Globalization blamed

Reich blamed globalization for widening the potential work force but lowering the value of the worker. Companies now scour the world for the cheapest labor.

"Globalization helps those who are educated to trade in on that, while the poorly educated are replaceable by employees who are much less expensive," he said.

In addition, incomes have widened so much that the wealthy see little of themselves in the poor, and therefore cannot envision "being in the same boat" as those without means.

"Those on the winning end don't even look like losing-end type people," said Reich. "They are often not the same skin color or the same ethnicity."

Also, the rise of technology has separated neighbor from neighbor and ended a feeling of solidarity between citizens. People can now do business with international companies from their home offices, he said. A feeling of public virtue doesn't exist because people don't necessarily conduct business within their own communities any longer.

But Sept. 11 changed a lot of that, said Reich.
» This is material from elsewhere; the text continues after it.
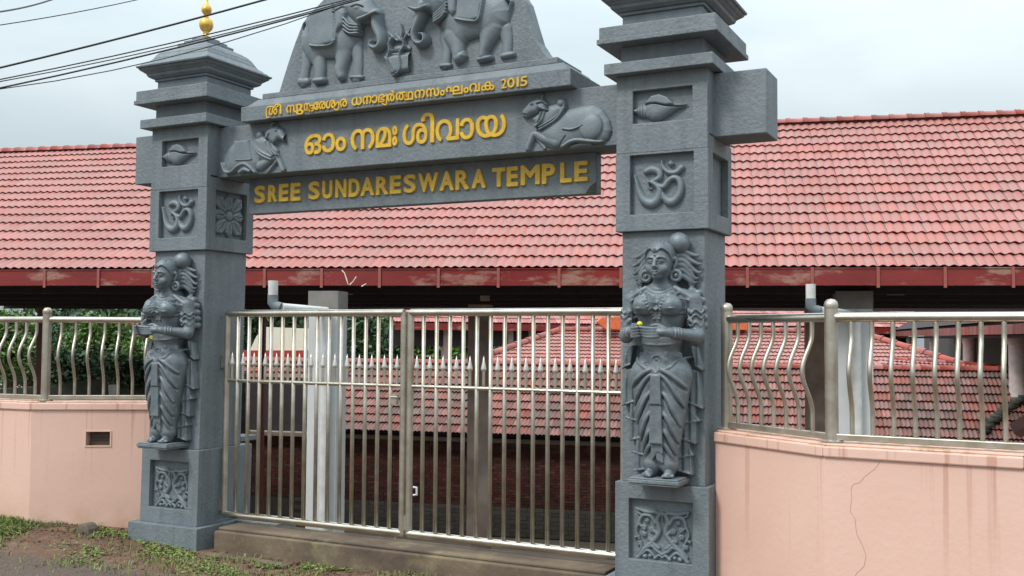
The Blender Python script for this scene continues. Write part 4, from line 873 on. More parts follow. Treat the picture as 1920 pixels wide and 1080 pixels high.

Planes fell from the sky and brought down the World Trade Center and a host of hardened ideals and morals.

"Now we have a common enemy that we are all vulnerable to," he said. "In a way that is very profound; we are all in the same boat again. There is a good opportunity here to talk about the social contract again, to use words that have all but died out of the lexicon, like public good, common good, public interest."

Reich questioned the Bush administration for not making more of such an opportunity.

"After Sept. 11, when the public wanted to know what we could do to make things better, we were instructed to buy, to spend money. That struck me as, well, odd," he said. "We were wanting an opportunity to talk about shared ideals, and here we were sent out shopping."

Reich said that throughout American history, there have always been moments, or eras, when politicians were able to talk about ideals in a way that captured the public imagination. The Progressive Era, for instance, brought about sweeping changes in child labor, worker safety, antitrust laws, and the Food and Drug Administration. The public realized a need to "save capitalism from itself," and because the leaders of the time, Theodore Roosevelt and Woodrow Wilson, recognized the opportunity as such, vast changes were made.

A professor of social and economic policy at Brandeis and a member of the faculty at the John F. Kennedy School of Government at Harvard, Reich said he has seen a shift in his students' sensibilities since the early '80s.

"We are approaching another era of reform, an ethical renewal, a reknitting of the social contract and of links between communities. I have felt a palpable sense among young people that they want to do public service. I think we are ready for a reform," he said.


TOPICS: Massachusetts; Campaign News
KEYWORDS: newprogressiveera; robertreich; socialcontract
The usual socialist nonsense from our little buddy, with some pandering comments about skin color thrown in for good measure. I'd like to see him get the Democratic nomination just to see what Romney's response to this tired old liberal claptrap would be.